%%

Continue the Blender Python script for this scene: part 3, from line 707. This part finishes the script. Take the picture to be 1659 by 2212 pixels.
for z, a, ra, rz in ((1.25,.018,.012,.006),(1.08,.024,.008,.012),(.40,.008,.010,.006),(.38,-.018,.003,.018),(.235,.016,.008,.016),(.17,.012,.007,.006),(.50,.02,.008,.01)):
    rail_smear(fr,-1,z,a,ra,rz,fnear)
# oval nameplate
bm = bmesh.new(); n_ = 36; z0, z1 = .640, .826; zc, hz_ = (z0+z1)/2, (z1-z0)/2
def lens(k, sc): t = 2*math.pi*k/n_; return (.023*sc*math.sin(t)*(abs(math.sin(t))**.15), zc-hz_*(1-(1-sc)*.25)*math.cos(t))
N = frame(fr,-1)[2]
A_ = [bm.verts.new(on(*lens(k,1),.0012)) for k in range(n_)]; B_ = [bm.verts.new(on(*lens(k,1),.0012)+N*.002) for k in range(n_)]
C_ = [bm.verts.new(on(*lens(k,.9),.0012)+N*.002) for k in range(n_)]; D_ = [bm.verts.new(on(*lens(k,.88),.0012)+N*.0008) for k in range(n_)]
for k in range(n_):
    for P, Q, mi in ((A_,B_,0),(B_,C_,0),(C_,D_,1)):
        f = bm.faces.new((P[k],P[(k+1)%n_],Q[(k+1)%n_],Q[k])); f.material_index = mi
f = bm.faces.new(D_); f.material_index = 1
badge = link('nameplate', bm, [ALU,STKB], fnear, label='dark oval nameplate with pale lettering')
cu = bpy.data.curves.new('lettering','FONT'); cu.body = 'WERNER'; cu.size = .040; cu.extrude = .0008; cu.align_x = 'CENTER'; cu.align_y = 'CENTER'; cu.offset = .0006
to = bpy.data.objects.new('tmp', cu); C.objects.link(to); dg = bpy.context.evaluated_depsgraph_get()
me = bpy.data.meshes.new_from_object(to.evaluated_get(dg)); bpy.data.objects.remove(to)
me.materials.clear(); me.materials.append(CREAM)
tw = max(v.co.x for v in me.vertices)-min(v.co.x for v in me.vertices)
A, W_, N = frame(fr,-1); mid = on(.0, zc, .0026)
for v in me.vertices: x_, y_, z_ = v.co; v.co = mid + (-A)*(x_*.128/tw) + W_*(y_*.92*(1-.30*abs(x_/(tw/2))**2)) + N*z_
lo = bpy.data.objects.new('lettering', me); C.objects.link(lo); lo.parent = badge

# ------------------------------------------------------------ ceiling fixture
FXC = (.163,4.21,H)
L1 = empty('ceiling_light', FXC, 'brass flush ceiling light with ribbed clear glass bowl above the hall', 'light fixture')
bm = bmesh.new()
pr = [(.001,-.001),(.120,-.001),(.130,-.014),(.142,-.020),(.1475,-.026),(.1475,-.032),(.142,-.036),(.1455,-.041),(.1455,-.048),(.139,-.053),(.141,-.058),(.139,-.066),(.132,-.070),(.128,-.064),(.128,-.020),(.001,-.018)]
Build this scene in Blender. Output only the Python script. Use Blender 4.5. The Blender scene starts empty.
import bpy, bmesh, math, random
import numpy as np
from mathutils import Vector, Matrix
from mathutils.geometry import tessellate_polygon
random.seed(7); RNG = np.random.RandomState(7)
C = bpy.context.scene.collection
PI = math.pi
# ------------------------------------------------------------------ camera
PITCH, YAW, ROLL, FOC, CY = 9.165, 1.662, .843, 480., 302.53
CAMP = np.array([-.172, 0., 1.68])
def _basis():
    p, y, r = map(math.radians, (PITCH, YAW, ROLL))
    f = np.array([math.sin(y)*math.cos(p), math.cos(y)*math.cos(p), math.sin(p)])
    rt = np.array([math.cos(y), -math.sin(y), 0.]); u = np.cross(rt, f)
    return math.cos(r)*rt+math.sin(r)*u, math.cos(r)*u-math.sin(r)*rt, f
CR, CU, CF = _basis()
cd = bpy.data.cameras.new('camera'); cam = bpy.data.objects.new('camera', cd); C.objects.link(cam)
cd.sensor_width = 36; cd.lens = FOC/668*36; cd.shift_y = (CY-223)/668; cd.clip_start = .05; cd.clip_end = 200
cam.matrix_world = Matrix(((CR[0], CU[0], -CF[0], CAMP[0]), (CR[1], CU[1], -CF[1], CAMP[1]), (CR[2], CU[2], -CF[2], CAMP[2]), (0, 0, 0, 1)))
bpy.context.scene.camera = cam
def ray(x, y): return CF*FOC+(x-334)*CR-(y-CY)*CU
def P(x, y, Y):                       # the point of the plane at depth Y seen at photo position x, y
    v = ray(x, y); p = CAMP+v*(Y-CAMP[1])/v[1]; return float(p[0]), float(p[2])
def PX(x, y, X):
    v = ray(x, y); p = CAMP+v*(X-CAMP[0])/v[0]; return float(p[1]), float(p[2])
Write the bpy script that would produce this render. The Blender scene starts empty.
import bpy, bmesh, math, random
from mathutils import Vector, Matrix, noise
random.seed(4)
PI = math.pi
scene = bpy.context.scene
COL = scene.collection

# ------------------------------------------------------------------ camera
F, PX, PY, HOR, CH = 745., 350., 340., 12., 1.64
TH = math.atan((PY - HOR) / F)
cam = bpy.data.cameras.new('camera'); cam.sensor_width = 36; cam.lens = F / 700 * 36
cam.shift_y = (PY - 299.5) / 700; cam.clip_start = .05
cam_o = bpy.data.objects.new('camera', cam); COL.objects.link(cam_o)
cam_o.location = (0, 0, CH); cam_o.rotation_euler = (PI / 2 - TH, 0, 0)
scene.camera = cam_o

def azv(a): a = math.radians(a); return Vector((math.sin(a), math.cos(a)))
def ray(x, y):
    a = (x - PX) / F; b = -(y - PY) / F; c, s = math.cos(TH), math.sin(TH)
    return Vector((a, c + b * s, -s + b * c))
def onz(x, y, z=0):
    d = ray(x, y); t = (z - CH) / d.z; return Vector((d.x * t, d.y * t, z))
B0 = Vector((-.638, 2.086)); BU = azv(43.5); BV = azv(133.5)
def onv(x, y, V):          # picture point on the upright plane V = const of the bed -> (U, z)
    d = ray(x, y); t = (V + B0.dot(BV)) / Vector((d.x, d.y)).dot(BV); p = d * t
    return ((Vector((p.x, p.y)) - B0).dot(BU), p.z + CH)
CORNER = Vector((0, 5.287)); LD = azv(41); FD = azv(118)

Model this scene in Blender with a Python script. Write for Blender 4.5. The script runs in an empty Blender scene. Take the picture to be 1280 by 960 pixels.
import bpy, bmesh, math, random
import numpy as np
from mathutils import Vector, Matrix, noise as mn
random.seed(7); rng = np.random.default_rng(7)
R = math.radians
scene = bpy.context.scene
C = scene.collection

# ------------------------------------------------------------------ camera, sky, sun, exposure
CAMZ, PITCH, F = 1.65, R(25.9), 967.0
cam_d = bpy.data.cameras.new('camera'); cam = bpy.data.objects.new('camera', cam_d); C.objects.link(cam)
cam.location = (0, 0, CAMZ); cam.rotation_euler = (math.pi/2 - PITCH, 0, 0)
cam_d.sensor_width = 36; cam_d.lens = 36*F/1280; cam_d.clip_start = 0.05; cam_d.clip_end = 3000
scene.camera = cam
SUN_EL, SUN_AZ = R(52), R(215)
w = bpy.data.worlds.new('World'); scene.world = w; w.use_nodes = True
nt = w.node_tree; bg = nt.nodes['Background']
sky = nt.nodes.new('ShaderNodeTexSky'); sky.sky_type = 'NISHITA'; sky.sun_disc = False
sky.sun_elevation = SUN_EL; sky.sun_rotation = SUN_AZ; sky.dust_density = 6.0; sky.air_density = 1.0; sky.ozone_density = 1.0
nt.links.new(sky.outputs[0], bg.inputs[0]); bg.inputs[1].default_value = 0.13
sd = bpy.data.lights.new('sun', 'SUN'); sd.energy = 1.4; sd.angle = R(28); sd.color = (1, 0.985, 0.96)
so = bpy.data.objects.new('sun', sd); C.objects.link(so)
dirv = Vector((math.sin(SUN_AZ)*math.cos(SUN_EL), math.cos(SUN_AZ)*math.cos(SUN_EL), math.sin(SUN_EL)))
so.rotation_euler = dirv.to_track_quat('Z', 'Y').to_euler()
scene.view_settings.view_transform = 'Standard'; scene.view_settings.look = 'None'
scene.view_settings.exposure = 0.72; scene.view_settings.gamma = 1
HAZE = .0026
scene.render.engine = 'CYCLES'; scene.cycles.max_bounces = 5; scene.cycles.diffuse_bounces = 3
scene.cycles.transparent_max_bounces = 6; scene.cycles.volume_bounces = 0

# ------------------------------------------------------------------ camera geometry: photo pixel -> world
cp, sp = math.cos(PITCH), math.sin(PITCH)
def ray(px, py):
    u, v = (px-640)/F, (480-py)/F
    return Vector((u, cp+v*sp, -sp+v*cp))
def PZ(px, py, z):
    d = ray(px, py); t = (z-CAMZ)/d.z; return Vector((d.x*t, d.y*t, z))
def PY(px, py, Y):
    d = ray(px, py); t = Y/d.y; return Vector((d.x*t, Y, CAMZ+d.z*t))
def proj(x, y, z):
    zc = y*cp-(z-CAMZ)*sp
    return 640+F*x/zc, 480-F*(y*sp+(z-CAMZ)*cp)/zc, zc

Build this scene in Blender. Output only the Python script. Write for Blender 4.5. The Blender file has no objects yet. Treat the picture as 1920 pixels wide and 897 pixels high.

%%

## [Required task]
Show all lines from the data above in which the word "render" appears.

## [Solution]
Write the bpy script that would produce this render. The Blender scene starts empty.
scene.render.engine = 'CYCLES'; scene.cycles.max_bounces = 5; scene.cycles.diffuse_bounces = 3